As with most corporate crimes, guilty verdicts and prison sentences achieved their aim of making the victims feel better. In this case, everyone in commercial Scotland was a victim. The knock-on effect of the collapse of the bank was a haemorrhage of confidence in the entire Glasgow financial sector, that saw Edinburgh take precedence as the financial hub. Shares in other Scottish banks plunged.

Nor did this Clyde-built banking crisis stop at the Border. The Bank of England took emergency action by pumping liquidity into the market and accepting bills - the equivalent of the (belated) action that has been taken today. But despite these efforts to maintain confidence, six smaller banks collapsed, including the West of England & South Wales District Bank, and, in January 1879, the London & County Bank stemmed a run on deposits via emergency support from the Bank of England. It was to be the last run on a British bank until Northern Rock in October 2007.

Michael Collins, professor of financial history at Leeds University, describes the CGB's failure as "the most severe UK liquidity crisis of the 19th century". Being a purely commercial disaster, it compares far more closely to today's dire straits than the more often-quoted crisis of the 1930s, which was largely caused by the dislocation of markets by wartime expenditure.

Just like today, the building trade was the first sector to be hit. During the 1870s Glasgow and the west of Scotland had experienced a massive building boom. Many of the terraces and tenement blocks in the city's west end were constructed at the time, along with such notable public landmarks as the Clydesdale Bank head office and Central Station. In those days, only the very rich owned their own houses, but mortgage finance was used extensively by builders to fund the construction of blocks of tenements - a forerunner of the buy-to-let market. Before the collapse there were signs, just like last year, that the housing sector was overheating, but this was to become a rout, with the majority of building firms and their suppliers being forced out of business, including the young Robert McAlpine.

There is evidence of building projects abandoned in the late 1870s or early 1880s because of the difficulty of finding buyers, tenants and credit. The unfinished Kirklee Gardens beside Kelvinside Academy in the west end is a good example. Will evidence of the current crisis still be visible 130 years from now?

Bankruptcies in Scotland were to accelerate rapidly in the last months of 1878, reaching a peak the following year - the largest number in a single year in the entire 19th century. Many businesses simply shut up shop.

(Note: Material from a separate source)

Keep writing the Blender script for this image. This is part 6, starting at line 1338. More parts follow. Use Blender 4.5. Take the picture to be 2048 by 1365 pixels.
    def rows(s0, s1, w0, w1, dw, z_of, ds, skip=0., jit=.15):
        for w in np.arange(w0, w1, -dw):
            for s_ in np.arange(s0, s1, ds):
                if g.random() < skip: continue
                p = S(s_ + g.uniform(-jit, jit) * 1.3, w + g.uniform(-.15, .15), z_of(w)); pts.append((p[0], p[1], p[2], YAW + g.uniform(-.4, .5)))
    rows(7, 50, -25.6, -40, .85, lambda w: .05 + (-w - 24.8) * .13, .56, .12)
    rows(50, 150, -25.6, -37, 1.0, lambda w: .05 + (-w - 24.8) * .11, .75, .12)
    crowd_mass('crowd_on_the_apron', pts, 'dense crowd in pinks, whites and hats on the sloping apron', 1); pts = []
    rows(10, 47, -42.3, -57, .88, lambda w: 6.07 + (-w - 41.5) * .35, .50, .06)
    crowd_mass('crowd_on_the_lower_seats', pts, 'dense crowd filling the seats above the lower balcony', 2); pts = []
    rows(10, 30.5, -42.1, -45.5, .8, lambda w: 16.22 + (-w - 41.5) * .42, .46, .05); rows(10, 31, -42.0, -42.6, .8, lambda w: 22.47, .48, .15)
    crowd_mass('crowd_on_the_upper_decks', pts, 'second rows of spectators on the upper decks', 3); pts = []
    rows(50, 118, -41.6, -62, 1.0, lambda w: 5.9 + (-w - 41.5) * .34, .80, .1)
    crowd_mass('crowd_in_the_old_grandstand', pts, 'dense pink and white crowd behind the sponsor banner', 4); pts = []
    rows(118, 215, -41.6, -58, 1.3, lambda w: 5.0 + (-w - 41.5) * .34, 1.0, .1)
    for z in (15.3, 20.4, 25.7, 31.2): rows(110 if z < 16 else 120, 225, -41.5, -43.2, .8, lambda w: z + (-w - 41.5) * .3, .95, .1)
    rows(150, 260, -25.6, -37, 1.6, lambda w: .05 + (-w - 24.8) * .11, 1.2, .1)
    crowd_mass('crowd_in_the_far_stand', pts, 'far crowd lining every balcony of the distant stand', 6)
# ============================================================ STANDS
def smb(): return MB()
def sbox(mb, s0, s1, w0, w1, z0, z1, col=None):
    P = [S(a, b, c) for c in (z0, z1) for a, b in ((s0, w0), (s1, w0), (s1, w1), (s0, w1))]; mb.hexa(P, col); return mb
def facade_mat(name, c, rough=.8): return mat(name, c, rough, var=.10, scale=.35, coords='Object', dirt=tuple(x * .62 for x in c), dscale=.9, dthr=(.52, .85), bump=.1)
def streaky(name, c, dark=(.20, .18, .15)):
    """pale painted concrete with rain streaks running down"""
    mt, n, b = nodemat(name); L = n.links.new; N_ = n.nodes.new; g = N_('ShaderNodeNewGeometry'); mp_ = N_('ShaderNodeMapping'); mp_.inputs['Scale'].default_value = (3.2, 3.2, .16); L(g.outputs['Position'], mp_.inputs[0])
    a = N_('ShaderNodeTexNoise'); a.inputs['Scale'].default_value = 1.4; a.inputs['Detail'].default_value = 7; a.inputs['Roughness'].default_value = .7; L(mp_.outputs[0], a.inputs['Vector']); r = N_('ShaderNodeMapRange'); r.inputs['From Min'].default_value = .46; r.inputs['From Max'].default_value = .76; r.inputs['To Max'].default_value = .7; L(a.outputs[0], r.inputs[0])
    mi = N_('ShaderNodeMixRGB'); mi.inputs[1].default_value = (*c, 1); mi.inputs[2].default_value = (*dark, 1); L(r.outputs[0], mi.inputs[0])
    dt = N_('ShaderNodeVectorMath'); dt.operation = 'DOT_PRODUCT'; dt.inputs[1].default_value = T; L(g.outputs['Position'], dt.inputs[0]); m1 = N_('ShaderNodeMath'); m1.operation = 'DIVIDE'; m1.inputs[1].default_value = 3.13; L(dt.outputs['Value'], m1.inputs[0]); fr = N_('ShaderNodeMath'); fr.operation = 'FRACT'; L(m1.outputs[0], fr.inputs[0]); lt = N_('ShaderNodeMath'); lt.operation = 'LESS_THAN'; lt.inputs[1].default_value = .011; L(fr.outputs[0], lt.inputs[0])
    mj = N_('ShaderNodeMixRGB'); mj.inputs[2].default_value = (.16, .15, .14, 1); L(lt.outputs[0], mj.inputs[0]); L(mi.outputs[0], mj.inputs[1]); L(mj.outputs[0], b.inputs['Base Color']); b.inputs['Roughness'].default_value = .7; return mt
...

Keynesian before Keynes, the Bank of England cut interest rates quite aggressively from 6% in October 1878 to 2% in April 1879.

This Victorian credit crunch took a long time to work through the system, with the recession lasting - ominously enough - for the best part of a decade. There are many reports of creditors being unable to keep up debt repayments.

Then as now, banks became much more risk averse in their lending. When liquidity recovered they preferred the security of government bonds and short-term loans in the money market rather than risking long-term commitment to the private sector, particularly emerging markets.

Amazingly, Scottish house prices did not return to 1870s levels until the late 1950s, although the graph is distorted by two world wars and other global shocks.

Scotland's worst financial cataclysm since the Darien disaster two centuries earlier, was followed by cries for improved regulation - the end of unlimited liability for banks, greater transparency and accountability in the opaque world of banking.

Despite the scale of the disaster, these calls were manfully resisted by the banking community. The situation in Scotland was complicated by the fact that the three oldest banks, the Bank of Scotland, the Royal Bank and the British Linen Bank, were all creations of the state, and all therefore enjoyed limited liability. After fierce debate, Disraeli's Conservative government passed the Banking and Joint Stock Companies Act in 1879, that brought unlimited liability for the banking sector to an end. But it only included very minimal provisions for effective external audit.

The question for today's policy-makers is this: can anything positive be learned from what happened after 1878? Do we have to tough it out as our late Victorian forerunners did? The first lesson must be that there is no short-term fix; the second is to find ways of avoiding a long-term retreat into government bonds.

This will require unpalatable political decisions. Government expenditure will need to be cut sharply. Perhaps the most important lesson is that Gordon Brown's "virtuous circle" of investment for future success was a mirage. The economy tends to move in vicious cycles and all that central banks and governments can do is try to mitigate the damage.

THE COLLAPSE THAT HAUNTED GLASGOW FOR A CENTURY

Glasgow continued to grow long after the City of Glasgow Bank miscreants were released from the squalor of Duke Street Prison, above. The city still had several more decades to go before its industrial eclipse after the first world war. But many historians now believe it was the events of 1878 that caused a slow puncture in its inflated civic pride. Decline mentality, hitherto unheard of, began to creep in.

The major practical shift after the collapse was that the money men drifted away. Glasgow ceased to be a financial as well as an industrial powerhouse, resulting in an unhealthy imbalance.

As Belfast proved more adept at attracting finance for passenger-ship building, the Clyde shipyards came to rely too heavily on naval contracts. The extremity of Glasgow's economic cycles became more pronounced. Industrial boom followed industrial bust and, in good times, military spending crowded out the more sustainable, cutting-edge manufacturing happening elsewhere in the UK. With a few notable exceptions, by the time of the depression of the 1920s and 1930s, the Clyde's entrepreneurial spirit had all but drained away.

Despite a brief revival of heavy industry after the second world war, decline turned to rout in the 1960s and 1970s. When the Glasgow financial economy did revive in the 1990s, it was as a satellite of London and Edinburgh sectors, with cheaper labour. Pessimists fear that the collapse of HBOS and the effective nationalisation of RBS will cast as long a shadow over Scotland's economy as this mid-Victorian financial cataclysm on the Clyde.